The words and delivery meet Rove’s requirements perfectly, and as
rhetoric they are terrible.
If being a professional means being paid for work that does
not involve manual labor, then Karl Rove is a professional political
advisor. That doesn’t mean he is any
good, any more than being a professional financial advisor means that his financial
advice is any good. He may know how to implement,
but that doesn’t mean that where he is taking you is the right place.
What proves that a professional is any good is repeated
success, in a statistical sense. A short
string of successes is statistically meaningless. Prolonged success, or a theoretical
understanding of how success is routinely achieved, are signs of real
professionalism in a complete sense.
With Rove, we have only his success with George W.

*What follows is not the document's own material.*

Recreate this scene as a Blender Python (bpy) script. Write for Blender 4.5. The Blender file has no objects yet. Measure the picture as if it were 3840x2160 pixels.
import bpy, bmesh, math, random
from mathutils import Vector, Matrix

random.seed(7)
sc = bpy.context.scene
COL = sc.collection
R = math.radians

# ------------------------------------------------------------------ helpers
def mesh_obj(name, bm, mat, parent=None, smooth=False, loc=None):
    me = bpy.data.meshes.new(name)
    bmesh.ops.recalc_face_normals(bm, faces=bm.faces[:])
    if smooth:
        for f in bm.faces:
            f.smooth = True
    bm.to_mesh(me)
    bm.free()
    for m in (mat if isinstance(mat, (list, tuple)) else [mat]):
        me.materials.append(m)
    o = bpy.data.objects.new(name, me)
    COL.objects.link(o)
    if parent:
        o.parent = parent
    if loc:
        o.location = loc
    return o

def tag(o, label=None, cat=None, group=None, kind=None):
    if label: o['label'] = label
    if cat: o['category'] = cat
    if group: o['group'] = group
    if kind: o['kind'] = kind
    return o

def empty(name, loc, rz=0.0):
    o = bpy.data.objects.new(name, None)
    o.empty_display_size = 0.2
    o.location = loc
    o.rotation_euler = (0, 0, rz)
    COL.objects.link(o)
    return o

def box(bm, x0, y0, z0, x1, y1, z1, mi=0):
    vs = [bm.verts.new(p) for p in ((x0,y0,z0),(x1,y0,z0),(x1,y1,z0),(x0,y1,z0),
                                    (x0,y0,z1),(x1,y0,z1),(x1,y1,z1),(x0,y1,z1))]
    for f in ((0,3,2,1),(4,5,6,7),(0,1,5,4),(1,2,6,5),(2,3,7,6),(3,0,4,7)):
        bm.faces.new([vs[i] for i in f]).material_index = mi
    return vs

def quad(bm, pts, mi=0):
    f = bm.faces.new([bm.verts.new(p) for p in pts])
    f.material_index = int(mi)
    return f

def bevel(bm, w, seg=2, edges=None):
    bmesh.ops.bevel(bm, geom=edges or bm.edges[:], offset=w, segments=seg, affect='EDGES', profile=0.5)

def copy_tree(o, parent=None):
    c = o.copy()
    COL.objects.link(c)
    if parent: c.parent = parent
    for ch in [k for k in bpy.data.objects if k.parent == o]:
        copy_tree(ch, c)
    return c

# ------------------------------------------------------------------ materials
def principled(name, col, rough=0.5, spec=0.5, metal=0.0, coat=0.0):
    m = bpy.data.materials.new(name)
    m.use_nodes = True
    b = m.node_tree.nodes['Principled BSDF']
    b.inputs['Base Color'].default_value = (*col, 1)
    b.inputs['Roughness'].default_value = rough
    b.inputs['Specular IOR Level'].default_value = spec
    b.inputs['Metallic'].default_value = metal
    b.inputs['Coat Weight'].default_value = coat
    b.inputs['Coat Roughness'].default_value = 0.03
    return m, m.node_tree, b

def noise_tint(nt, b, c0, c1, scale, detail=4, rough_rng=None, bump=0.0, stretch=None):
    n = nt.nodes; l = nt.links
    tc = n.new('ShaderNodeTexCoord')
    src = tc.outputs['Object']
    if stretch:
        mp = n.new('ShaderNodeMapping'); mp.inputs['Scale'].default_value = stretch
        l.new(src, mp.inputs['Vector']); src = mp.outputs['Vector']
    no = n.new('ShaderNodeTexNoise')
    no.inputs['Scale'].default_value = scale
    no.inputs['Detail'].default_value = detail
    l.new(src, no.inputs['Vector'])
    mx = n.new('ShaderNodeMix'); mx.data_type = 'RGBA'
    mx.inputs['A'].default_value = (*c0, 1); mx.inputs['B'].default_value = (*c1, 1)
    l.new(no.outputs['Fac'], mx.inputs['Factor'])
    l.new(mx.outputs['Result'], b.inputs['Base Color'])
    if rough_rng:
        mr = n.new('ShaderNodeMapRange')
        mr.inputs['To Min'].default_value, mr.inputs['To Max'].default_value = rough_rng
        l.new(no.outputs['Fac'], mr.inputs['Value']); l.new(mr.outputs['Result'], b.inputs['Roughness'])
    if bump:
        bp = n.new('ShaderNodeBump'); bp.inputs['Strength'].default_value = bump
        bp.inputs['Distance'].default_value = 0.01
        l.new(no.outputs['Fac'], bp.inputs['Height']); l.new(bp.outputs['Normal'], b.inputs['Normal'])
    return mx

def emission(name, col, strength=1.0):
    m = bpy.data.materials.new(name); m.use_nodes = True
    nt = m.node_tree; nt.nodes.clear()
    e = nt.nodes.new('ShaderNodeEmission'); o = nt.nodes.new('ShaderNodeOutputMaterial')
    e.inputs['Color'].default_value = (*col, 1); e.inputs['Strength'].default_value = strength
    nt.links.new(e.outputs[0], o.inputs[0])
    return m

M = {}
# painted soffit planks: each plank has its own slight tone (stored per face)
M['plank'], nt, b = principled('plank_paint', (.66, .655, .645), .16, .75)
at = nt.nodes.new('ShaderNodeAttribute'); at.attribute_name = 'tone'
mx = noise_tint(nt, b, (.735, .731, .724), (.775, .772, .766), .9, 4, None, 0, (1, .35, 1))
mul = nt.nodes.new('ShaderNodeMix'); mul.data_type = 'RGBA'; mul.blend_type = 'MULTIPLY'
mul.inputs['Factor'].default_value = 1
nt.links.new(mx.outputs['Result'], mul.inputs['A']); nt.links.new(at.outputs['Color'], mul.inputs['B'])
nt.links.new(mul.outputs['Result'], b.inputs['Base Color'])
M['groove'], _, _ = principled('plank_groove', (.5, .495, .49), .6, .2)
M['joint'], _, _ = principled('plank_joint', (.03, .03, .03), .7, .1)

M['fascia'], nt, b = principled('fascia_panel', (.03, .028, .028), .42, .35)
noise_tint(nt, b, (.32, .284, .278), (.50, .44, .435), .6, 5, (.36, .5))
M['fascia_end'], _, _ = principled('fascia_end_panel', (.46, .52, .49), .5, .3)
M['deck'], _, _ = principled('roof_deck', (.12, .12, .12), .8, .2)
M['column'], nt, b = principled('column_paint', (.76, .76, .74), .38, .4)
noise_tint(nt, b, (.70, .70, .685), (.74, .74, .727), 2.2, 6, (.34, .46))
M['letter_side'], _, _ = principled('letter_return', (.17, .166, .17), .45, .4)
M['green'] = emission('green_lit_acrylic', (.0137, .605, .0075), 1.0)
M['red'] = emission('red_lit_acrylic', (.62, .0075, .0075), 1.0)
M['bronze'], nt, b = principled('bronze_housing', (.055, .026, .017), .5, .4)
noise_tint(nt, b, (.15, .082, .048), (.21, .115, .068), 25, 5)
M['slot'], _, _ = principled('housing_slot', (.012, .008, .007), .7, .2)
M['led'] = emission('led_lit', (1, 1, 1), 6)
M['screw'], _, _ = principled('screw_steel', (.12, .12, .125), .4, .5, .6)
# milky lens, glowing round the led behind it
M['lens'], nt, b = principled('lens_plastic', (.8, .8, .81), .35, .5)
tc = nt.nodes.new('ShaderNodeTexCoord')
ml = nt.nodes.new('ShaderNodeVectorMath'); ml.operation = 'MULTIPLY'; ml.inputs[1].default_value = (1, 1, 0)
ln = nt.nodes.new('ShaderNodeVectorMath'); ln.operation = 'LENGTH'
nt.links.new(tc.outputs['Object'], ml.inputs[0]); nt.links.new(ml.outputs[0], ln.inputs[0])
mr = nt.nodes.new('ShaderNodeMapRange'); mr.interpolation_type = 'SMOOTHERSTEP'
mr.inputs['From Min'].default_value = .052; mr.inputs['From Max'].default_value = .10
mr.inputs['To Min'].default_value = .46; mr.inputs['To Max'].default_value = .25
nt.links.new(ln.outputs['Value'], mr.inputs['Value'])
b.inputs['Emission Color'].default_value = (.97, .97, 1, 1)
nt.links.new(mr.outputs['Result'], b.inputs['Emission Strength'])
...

Bush. We have no other successes as a professional
political advisor to demonstrate a real professionalism in a complete
sense. His error in respect of speaking
in public and making a TV commercial is a sign to me that he is not a complete
professional, but a guy who got lucky, once, and has been living off that one
success ever since. Just like some
financial gurus.
I don’t know who is writing Trump’s speeches for him, but he
is an excellent rhetorician. Trump’s
speeches are like artillery raining down on Hillary’s campaign.